▶ _TO DO_:
Copy each line that contains the string "scene".

— BEGIN DATASET EXTRACT —

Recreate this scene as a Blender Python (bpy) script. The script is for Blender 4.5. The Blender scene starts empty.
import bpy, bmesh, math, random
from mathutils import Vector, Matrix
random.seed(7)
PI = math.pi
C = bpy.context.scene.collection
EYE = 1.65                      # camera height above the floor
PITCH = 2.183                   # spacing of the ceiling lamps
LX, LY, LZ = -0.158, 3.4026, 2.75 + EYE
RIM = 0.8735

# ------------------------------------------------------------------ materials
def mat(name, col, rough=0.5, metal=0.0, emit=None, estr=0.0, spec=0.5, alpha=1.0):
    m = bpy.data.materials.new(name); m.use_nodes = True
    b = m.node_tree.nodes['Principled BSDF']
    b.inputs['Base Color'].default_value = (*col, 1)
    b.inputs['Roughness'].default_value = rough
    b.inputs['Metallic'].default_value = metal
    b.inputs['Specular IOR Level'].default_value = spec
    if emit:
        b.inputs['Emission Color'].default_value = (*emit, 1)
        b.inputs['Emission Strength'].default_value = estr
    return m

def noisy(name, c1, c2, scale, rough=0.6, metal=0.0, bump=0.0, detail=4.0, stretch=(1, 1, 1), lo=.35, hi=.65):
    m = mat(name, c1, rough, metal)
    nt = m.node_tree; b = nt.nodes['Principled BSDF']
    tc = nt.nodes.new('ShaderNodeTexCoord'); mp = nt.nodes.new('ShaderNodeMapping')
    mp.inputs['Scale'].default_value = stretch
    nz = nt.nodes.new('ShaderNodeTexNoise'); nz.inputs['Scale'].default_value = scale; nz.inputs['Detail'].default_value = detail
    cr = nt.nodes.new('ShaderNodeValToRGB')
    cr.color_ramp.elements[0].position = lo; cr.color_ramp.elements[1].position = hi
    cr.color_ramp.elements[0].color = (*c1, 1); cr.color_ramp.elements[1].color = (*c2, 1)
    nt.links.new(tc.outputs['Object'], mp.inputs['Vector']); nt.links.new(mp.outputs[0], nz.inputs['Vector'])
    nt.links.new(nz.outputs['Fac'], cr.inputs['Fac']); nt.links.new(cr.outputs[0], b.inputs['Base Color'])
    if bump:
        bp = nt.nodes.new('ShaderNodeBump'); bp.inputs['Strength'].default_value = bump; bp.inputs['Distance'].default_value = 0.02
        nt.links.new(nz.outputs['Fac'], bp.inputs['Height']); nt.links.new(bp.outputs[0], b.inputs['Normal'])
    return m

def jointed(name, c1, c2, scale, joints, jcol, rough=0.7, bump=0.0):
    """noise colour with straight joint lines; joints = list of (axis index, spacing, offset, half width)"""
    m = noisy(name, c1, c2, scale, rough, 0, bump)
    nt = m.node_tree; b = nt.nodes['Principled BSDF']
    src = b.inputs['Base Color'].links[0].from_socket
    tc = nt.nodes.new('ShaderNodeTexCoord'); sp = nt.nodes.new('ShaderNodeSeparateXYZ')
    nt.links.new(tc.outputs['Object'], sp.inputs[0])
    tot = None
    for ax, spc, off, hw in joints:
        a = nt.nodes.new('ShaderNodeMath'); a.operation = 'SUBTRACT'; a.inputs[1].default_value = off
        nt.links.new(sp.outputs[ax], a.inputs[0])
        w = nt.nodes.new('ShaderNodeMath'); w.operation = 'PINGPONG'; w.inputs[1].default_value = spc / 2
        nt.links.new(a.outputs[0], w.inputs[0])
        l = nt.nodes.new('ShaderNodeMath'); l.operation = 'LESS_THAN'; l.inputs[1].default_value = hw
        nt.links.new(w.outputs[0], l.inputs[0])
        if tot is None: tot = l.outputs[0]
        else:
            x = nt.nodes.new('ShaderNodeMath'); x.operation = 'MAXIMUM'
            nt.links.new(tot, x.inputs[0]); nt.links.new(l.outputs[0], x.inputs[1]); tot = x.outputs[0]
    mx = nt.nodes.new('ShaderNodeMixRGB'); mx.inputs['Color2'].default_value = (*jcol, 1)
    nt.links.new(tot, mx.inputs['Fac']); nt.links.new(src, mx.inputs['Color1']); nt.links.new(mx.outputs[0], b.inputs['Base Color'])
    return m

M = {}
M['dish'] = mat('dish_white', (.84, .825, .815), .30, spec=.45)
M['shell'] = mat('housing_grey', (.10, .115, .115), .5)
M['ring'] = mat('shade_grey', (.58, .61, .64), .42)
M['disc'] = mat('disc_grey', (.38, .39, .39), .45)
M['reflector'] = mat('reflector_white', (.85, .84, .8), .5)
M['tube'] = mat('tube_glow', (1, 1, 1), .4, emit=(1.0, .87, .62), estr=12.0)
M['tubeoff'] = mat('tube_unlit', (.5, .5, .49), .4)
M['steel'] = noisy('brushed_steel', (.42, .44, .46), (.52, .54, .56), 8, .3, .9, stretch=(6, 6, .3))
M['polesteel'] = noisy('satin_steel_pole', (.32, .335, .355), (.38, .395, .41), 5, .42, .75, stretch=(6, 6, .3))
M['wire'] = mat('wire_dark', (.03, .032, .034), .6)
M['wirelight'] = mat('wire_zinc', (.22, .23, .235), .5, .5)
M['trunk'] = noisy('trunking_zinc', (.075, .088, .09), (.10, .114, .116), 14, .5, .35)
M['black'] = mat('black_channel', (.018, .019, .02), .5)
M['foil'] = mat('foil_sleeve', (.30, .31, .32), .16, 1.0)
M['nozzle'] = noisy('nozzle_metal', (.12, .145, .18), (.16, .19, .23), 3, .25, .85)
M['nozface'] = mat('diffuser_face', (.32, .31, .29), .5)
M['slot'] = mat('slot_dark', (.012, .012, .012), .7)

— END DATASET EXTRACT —

▶ _REPLY_:
Recreate this scene as a Blender Python (bpy) script. The script is for Blender 4.5. The Blender scene starts empty.
C = bpy.context.scene.collection